By Anastasia Moloney
BOGOTA (AlertNet) - Tens of thousands of homeless earthquake survivors living in camps sprawled across the Haitian capital Port-au-Prince are at risk of eviction, Oxfam said on Monday.
Around 360,000 Haitians who lost their homes in the earthquake three years ago still live in tent and tarpaulin camps in and around Port-au-Prince.
Some 78,000 living in camps on property owned by schools and churches and on private land face eviction by landowners and local authorities wanting to reclaim their land.
"Thousands of people are in a very precarious situation and at risk of finding themselves on the street with nowhere to go. This government should ensure the security and protection of displaced people against violence, intimidation and unlawful threats to evict families," Andrew Pugh, Oxfam's country director in Haiti, said in a statement.
After the January 2010 earthquake, many landowners allowed homeless families to occupy their property. However, this good will is wearing thin.
"Displaced Haitians now face persistent and worsening threats of, often violent, eviction from landowners eager to get their land back," Oxfam's report said.
NOWHERE TO GO
Most families in the camps want to leave, but many are too poor and have nowhere to go, according to an Oxfam survey of 3,600 camp residents in Port-au-Prince.
Those still in the camps are often elderly, sick and jobless, and cannot pay rent or repair their quake-damaged homes.
The survey found that 60 percent of camp dwellers ate one meal a day - or not even that.
"I'm stressed and living in fear because I don't know when the landowner will come back and demand that we leave the premises. I don't know where to go. I'm prepared to face the landowner's reaction, whatever the cost," a 29-year-old camp dweller identified as Marjorie is quoted as saying in the report.
RESETTLING CAMP DWELLERS
Aid agencies and the Haitian government agree that resettling camp dwellers is a priority.
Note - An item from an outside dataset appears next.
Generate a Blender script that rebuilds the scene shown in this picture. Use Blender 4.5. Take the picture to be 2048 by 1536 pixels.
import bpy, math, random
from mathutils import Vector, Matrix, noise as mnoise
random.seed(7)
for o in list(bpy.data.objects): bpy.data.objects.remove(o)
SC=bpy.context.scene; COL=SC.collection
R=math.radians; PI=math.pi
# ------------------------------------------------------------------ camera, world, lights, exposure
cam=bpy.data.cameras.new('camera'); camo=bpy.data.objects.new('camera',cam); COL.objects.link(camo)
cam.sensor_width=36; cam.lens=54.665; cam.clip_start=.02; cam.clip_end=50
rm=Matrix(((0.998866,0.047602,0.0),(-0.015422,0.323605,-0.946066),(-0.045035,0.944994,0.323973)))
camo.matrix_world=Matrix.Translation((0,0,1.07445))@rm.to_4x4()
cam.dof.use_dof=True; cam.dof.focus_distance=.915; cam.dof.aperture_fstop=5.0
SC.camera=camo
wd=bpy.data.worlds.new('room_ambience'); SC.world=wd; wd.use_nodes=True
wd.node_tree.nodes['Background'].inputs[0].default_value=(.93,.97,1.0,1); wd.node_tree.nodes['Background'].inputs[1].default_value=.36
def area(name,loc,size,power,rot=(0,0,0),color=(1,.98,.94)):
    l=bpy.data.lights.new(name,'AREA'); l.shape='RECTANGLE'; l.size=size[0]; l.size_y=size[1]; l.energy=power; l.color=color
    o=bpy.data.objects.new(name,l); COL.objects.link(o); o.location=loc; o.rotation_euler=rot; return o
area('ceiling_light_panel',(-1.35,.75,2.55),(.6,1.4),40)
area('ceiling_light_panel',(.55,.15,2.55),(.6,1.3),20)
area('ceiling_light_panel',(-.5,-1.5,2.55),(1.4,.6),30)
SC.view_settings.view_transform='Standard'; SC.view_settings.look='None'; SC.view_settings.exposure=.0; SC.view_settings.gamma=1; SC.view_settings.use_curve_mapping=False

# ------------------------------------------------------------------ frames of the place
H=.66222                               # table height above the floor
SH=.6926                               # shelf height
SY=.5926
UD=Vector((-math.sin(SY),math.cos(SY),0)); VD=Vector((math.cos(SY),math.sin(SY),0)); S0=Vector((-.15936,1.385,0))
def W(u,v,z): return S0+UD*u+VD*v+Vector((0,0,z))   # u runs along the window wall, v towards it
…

But resettlement has been hampered by political uncertainty, weak coordination among international aid groups and a cholera epidemic, as well as longstanding land tenure problems.
There are schemes by the Haitian government and international aid agencies to relocate families from tent camps on public and state-owned land into safe and repaired homes.
For example, the International Organisation for Migration (IOM) offers families in tent settlements a one-off payment of $500 - the equivalent of a year's rent - if they can find a new, safe place to live.
Such initiatives have helped reduce the number of people in tent cities by 77 percent from a peak of 1.5 million following the earthquake.
"This reduction in the number of people living in camps is also partly due to forced evictions," Oxfam said in its report.
From July 2010 to August this year, nearly 61,000 people were thrown off camp settlements, according to IOM.
Oxfam is urging the Haitian government to step up efforts to rehouse the remaining camp dwellers, especially those who face the constant threat of eviction.
"Up until now there has been no systematic effort to address forced evictions, in terms of either a coordinated legal response to the human rights violations or a political response in the form of a comprehensive return and relocation policy," the Oxfam report said.